Don’t take anything personally. Nothing others do is because of you. What others say and do is a projection of their own reality, their own dream. When you are immune to the opinions and actions of others, you won’t be the victim of needless suffering. – Don Miguel Ruiz

The Four Agreements by Don Miguel Ruiz always sits on my desk. I’ve referenced this book many times after feeling slighted or hurt by another’s actions. His agreements are simple: 1) Don’t take anything personally; 2) Always do your best; 3) Be Impeccable with your word; and 4) Don’t make assumptions. Intellectually, his advice is sound, but in the throngs of a difficult situation, is it possible to not take something personally?

I am not sure. Over the years, through my own experience and from conversations with family and friends, I realize over and over again, how often we take everything personally. I am particularly inept at dealing with petty slights. When the mom who refuses to say hello even though we’ve intersected a half-dozen times, it pinches my insides. I ask, “How hard is it to smile and say hello?” This one question spirals into looking inside myself, questioning, “What offends her so much that she cannot say hello?”  The unanswered text, email, or phone call, will sometimes fuel a litany of speculation that ultimately leads to one place: nowhere. My all time favorite scenario is the exclusion from the party that “everyone” is attending, but you are still looking for the Evite in your spam inbox. Being left out often fuels intense questions of “Why didn’t he or she invite  me? Why was I not included?”

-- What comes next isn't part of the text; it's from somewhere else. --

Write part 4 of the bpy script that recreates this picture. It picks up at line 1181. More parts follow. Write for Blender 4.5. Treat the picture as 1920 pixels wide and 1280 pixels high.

I witnessed this feeling in my daughter. A few weeks ago a friend held a slumber party to celebrate her birthday. The little girl asked three friends and my daughter was not included as a part of this group. My daughter asked me, “Why did she not invite me? My feelings are hurt.” I addressed her hurt feelings and tried to comfort her. “Honey, you won’t be invited to everything. That is ok.”

Eventually she moved on and focused on her own weekend plans, which included playdates, other birthday parties, and a movie night with me. The point is, that for every one of these small losses, there are countless other people and events that affirm us and say that, you matter. Why not channel our focus toward this light? I am lucky for every person who does not understand or slights me, I can name at least three people who include and uplift me. For most, it is about affirmation.

Taking things personally, eventually, always turns me toward the light and goodness in my life.

And I am reminded again and again, how much I am loved.